What you have to do: Copy every line, leaving nothing out and adding nothing.

[Data listing]
-*-
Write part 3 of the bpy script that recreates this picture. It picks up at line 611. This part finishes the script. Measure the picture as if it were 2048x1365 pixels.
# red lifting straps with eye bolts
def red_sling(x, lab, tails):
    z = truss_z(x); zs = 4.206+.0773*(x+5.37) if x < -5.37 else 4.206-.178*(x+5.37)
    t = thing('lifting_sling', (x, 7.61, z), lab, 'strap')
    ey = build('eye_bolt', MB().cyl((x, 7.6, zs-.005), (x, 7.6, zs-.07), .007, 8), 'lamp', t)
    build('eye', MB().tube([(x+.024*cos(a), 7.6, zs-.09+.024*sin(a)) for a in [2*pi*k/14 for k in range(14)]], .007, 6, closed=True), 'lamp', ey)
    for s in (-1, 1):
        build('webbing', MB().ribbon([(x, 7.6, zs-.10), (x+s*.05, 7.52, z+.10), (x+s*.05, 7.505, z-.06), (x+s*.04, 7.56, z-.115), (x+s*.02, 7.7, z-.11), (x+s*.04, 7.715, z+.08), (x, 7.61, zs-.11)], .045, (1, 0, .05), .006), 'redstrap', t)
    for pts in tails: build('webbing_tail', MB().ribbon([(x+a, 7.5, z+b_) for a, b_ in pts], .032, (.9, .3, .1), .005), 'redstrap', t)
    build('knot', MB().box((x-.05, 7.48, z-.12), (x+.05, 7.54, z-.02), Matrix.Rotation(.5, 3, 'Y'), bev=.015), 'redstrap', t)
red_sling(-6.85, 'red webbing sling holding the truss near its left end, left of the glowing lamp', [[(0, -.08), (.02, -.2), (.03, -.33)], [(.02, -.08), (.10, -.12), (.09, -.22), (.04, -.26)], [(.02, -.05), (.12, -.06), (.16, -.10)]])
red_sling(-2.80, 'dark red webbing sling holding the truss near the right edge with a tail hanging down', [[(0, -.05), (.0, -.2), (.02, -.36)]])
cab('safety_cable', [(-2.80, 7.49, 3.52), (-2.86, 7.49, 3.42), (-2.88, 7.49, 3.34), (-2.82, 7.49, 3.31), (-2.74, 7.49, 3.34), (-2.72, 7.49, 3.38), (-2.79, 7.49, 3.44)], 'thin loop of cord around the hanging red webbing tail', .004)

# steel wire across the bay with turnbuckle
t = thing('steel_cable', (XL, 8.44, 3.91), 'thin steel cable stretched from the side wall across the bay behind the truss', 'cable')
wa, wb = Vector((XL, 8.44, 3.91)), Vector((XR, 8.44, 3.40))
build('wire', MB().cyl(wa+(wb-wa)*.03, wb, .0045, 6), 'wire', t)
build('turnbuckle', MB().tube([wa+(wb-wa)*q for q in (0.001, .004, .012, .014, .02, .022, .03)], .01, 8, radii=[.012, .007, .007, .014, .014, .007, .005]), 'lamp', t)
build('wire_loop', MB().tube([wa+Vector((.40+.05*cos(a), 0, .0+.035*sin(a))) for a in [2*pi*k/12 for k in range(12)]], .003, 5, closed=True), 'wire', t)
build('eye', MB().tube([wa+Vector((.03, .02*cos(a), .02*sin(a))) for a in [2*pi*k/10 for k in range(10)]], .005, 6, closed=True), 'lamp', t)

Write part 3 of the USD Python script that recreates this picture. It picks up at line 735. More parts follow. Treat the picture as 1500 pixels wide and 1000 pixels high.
-*-
Answer:
Write part 3 of the bpy script that recreates this picture. It picks up at line 611. This part finishes the script. Measure the picture as if it were 2048x1365 pixels.
# red lifting straps with eye bolts
def red_sling(x, lab, tails):
    z = truss_z(x); zs = 4.206+.0773*(x+5.37) if x < -5.37 else 4.206-.178*(x+5.37)
    t = thing('lifting_sling', (x, 7.61, z), lab, 'strap')
    ey = build('eye_bolt', MB().cyl((x, 7.6, zs-.005), (x, 7.6, zs-.07), .007, 8), 'lamp', t)
    build('eye', MB().tube([(x+.024*cos(a), 7.6, zs-.09+.024*sin(a)) for a in [2*pi*k/14 for k in range(14)]], .007, 6, closed=True), 'lamp', ey)
    for s in (-1, 1):
        build('webbing', MB().ribbon([(x, 7.6, zs-.10), (x+s*.05, 7.52, z+.10), (x+s*.05, 7.505, z-.06), (x+s*.04, 7.56, z-.115), (x+s*.02, 7.7, z-.11), (x+s*.04, 7.715, z+.08), (x, 7.61, zs-.11)], .045, (1, 0, .05), .006), 'redstrap', t)
    for pts in tails: build('webbing_tail', MB().ribbon([(x+a, 7.5, z+b_) for a, b_ in pts], .032, (.9, .3, .1), .005), 'redstrap', t)
    build('knot', MB().box((x-.05, 7.48, z-.12), (x+.05, 7.54, z-.02), Matrix.Rotation(.5, 3, 'Y'), bev=.015), 'redstrap', t)
red_sling(-6.85, 'red webbing sling holding the truss near its left end, left of the glowing lamp', [[(0, -.08), (.02, -.2), (.03, -.33)], [(.02, -.08), (.10, -.12), (.09, -.22), (.04, -.26)], [(.02, -.05), (.12, -.06), (.16, -.10)]])
red_sling(-2.80, 'dark red webbing sling holding the truss near the right edge with a tail hanging down', [[(0, -.05), (.0, -.2), (.02, -.36)]])
cab('safety_cable', [(-2.80, 7.49, 3.52), (-2.86, 7.49, 3.42), (-2.88, 7.49, 3.34), (-2.82, 7.49, 3.31), (-2.74, 7.49, 3.34), (-2.72, 7.49, 3.38), (-2.79, 7.49, 3.44)], 'thin loop of cord around the hanging red webbing tail', .004)

# steel wire across the bay with turnbuckle
t = thing('steel_cable', (XL, 8.44, 3.91), 'thin steel cable stretched from the side wall across the bay behind the truss', 'cable')
wa, wb = Vector((XL, 8.44, 3.91)), Vector((XR, 8.44, 3.40))
build('wire', MB().cyl(wa+(wb-wa)*.03, wb, .0045, 6), 'wire', t)
build('turnbuckle', MB().tube([wa+(wb-wa)*q for q in (0.001, .004, .012, .014, .02, .022, .03)], .01, 8, radii=[.012, .007, .007, .014, .014, .007, .005]), 'lamp', t)
build('wire_loop', MB().tube([wa+Vector((.40+.05*cos(a), 0, .0+.035*sin(a))) for a in [2*pi*k/12 for k in range(12)]], .003, 5, closed=True), 'wire', t)
build('eye', MB().tube([wa+Vector((.03, .02*cos(a), .02*sin(a))) for a in [2*pi*k/10 for k in range(10)]], .005, 6, closed=True), 'lamp', t)

Write part 3 of the USD Python script that recreates this picture. It picks up at line 735. More parts follow. Treat the picture as 1500 pixels wide and 1000 pixels high.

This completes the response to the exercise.